INSTRUCTIONS TO FOLLOW: Repeat the material exactly, every line of it.

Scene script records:
BEGIN

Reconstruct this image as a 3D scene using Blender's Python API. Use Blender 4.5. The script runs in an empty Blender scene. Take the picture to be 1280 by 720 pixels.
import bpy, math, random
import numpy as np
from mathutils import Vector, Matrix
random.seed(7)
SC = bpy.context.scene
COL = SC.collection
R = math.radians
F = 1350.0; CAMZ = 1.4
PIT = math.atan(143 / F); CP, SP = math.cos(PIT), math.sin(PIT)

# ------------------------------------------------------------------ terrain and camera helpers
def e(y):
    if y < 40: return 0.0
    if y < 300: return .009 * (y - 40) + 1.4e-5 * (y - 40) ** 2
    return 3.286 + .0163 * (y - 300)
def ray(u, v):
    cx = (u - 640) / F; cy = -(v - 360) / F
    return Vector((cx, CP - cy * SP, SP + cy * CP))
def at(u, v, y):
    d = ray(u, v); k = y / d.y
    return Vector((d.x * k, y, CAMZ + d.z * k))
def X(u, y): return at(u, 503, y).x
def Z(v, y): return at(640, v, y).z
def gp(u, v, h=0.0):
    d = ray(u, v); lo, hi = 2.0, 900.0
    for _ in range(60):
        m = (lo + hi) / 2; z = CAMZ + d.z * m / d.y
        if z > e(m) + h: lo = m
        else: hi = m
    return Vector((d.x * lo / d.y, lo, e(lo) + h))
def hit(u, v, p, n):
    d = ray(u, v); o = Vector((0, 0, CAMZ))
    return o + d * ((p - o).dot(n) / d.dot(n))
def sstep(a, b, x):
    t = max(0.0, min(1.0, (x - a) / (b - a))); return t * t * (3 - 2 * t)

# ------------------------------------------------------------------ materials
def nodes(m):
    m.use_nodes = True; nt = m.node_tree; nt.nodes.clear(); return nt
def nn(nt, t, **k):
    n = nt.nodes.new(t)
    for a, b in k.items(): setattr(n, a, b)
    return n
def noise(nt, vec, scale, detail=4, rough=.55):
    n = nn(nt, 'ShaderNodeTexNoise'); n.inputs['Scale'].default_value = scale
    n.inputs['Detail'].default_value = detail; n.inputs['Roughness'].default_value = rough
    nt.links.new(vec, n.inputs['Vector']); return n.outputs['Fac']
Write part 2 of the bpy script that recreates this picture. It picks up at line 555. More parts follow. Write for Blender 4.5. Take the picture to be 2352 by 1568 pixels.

END

TASK RESPONSE:
Reconstruct this image as a 3D scene using Blender's Python API. Use Blender 4.5. The script runs in an empty Blender scene. Take the picture to be 1280 by 720 pixels.
import bpy, math, random
import numpy as np
from mathutils import Vector, Matrix
random.seed(7)
SC = bpy.context.scene
COL = SC.collection
R = math.radians
F = 1350.0; CAMZ = 1.4
PIT = math.atan(143 / F); CP, SP = math.cos(PIT), math.sin(PIT)

# ------------------------------------------------------------------ terrain and camera helpers
def e(y):
    if y < 40: return 0.0
    if y < 300: return .009 * (y - 40) + 1.4e-5 * (y - 40) ** 2
    return 3.286 + .0163 * (y - 300)
def ray(u, v):
    cx = (u - 640) / F; cy = -(v - 360) / F
    return Vector((cx, CP - cy * SP, SP + cy * CP))
def at(u, v, y):
    d = ray(u, v); k = y / d.y
    return Vector((d.x * k, y, CAMZ + d.z * k))
def X(u, y): return at(u, 503, y).x
def Z(v, y): return at(640, v, y).z
def gp(u, v, h=0.0):
    d = ray(u, v); lo, hi = 2.0, 900.0
    for _ in range(60):
        m = (lo + hi) / 2; z = CAMZ + d.z * m / d.y
        if z > e(m) + h: lo = m
        else: hi = m
    return Vector((d.x * lo / d.y, lo, e(lo) + h))
def hit(u, v, p, n):
    d = ray(u, v); o = Vector((0, 0, CAMZ))
    return o + d * ((p - o).dot(n) / d.dot(n))
def sstep(a, b, x):
    t = max(0.0, min(1.0, (x - a) / (b - a))); return t * t * (3 - 2 * t)

# ------------------------------------------------------------------ materials
def nodes(m):
    m.use_nodes = True; nt = m.node_tree; nt.nodes.clear(); return nt
def nn(nt, t, **k):
    n = nt.nodes.new(t)
    for a, b in k.items(): setattr(n, a, b)
    return n
def noise(nt, vec, scale, detail=4, rough=.55):
    n = nn(nt, 'ShaderNodeTexNoise'); n.inputs['Scale'].default_value = scale
    n.inputs['Detail'].default_value = detail; n.inputs['Roughness'].default_value = rough
    nt.links.new(vec, n.inputs['Vector']); return n.outputs['Fac']
Write part 2 of the bpy script that recreates this picture. It picks up at line 555. More parts follow. Write for Blender 4.5. Take the picture to be 2352 by 1568 pixels.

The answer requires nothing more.